Though one of the smallest parts of the country, many Romanians consider Bucovina to be the most beautiful part of the country.

Bucovina is also a land of craftspeople and artists, which is clear to see when passing through villages such as Ciocanesti, with its colourful houses.

Keep your eyes peeled for the famous painted monasteries that are dotted throughout the region. Meanwhile, Calimani National Park, fondly known as the place where the mountains kiss the sky, is great for hiking.

Plenty of places to camp

If you need a cosy place to stay, Vatra Dornei is a town in the mountains, with beautiful parks, access to mountain resorts, and a bustling town centre.

Follow national road 17B south east for a stunning drive along the banks of the bubbling Bistrita River. There are several opportunities to stop for a picnic or wild camping, with the tiny river island of Zugreni being a hidden treasure.

Scenic road on the course of Bistrita river

There’s something in the water in Moldova

Not to be mistaken with the Republic of Moldova which is a country in its own right, the Moldova region of Romania lies to the east of the country.

Leaving the mountains behind for the most part, Moldova still has much to offer to the road tripper. Historical towns dot the region, such as Iași and Piatra Neamț, which bring together the old and the new, and are buzzing with culture.

Palace of Culture, Iași

Those seeking an escape to nature can find vast expanses of forest, lakes, and gorges to explore. But for a special experience, it’s well worth seeking out the old health spa town of Slanic-Moldova. Doctors still recommend the healing waters, and the resort remains a popular place to escape the hustle and bustle of the modern world.

Slanic Moldova mountain resort

Slanic-Moldova is famous for its mineral water and has about 15 natural springs, all with different tastes, ranging from sulphuric and eggy, to iron rich and bloody.

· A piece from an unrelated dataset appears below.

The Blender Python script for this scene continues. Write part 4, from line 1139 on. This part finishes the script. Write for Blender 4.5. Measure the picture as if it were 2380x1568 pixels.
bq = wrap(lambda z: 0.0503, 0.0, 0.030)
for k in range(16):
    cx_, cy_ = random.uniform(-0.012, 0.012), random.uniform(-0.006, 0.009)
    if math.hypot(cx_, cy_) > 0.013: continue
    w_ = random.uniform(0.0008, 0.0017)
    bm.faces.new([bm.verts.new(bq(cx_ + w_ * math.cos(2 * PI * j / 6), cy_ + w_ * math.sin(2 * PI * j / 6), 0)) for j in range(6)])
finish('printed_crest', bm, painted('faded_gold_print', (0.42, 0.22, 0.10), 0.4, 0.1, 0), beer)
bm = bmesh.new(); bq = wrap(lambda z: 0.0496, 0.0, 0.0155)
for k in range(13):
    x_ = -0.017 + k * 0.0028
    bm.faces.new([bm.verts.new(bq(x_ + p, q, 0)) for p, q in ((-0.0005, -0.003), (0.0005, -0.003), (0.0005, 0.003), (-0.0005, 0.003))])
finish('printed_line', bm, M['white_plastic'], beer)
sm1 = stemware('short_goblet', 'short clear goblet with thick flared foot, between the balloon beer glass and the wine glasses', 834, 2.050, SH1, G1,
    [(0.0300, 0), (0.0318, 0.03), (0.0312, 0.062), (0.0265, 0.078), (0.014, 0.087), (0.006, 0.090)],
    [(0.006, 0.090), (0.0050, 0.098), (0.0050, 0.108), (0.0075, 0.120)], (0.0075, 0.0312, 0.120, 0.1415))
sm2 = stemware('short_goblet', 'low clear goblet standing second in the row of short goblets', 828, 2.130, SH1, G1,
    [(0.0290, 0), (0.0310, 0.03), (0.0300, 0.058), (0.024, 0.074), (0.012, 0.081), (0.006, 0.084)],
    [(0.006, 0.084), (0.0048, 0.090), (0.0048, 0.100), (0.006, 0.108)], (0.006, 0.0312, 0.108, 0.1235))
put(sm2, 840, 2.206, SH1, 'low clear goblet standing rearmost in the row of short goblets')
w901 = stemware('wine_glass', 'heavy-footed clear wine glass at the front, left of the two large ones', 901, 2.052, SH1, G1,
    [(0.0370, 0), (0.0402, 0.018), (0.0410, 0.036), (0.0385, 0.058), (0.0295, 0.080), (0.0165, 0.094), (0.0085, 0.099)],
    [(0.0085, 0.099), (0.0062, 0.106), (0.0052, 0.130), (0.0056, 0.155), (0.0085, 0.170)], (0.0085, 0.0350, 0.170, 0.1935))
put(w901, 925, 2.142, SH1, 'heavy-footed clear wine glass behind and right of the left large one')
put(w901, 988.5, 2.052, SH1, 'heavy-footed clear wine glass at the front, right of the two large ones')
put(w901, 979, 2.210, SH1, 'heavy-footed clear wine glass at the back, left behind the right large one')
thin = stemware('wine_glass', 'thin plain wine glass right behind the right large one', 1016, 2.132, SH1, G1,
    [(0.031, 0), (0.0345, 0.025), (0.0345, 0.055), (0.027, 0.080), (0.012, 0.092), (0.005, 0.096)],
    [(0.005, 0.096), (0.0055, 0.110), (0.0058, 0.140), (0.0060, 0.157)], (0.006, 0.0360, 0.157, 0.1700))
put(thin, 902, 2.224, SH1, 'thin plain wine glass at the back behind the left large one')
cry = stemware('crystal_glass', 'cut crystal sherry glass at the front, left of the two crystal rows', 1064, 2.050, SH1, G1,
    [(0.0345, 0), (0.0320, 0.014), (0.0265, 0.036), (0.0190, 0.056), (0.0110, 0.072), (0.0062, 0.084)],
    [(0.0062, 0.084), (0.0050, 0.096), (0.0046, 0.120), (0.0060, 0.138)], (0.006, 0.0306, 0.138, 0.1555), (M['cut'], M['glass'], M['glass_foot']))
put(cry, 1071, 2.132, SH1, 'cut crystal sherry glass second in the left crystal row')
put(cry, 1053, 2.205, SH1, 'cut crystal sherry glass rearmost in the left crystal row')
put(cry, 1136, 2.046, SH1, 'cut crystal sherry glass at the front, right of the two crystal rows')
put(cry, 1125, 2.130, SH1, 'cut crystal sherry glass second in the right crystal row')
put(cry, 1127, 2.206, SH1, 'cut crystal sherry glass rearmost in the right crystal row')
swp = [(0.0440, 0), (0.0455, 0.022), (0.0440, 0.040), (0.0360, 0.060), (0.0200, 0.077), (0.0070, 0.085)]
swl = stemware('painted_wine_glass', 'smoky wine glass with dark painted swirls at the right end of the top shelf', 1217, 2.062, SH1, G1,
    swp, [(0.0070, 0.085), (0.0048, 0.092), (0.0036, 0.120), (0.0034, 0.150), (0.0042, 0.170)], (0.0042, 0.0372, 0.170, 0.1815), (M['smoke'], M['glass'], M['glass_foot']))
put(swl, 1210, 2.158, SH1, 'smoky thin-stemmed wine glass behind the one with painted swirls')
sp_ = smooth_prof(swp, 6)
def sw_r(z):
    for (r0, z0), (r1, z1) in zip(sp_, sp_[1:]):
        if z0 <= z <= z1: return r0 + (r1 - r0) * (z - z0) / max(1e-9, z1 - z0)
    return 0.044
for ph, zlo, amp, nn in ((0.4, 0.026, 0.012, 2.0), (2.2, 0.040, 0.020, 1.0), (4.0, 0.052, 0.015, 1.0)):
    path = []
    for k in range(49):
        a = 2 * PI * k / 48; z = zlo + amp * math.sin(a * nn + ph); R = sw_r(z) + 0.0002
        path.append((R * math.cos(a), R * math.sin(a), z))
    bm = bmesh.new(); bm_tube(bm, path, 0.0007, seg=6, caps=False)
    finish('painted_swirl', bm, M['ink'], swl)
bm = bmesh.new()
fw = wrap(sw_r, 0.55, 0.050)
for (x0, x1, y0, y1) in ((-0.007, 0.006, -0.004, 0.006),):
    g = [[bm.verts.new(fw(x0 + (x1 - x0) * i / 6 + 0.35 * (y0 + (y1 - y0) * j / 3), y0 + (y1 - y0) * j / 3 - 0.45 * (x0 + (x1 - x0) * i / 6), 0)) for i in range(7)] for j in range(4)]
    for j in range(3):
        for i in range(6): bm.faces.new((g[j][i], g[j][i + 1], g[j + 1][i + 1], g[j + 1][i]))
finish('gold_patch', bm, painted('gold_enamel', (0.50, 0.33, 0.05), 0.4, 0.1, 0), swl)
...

One of the many natural springs at Slanic-Moldova

The resort is situated in an area of stunning natural beauty, surrounded by forests, streams, and waterfalls, along with several camping opportunities.

The wild roads of Romania can take you far beyond the tourist trails of Transylvania, and open up a hidden world of outstanding natural beauty, humble people, and incredible experiences. So, what are you waiting for?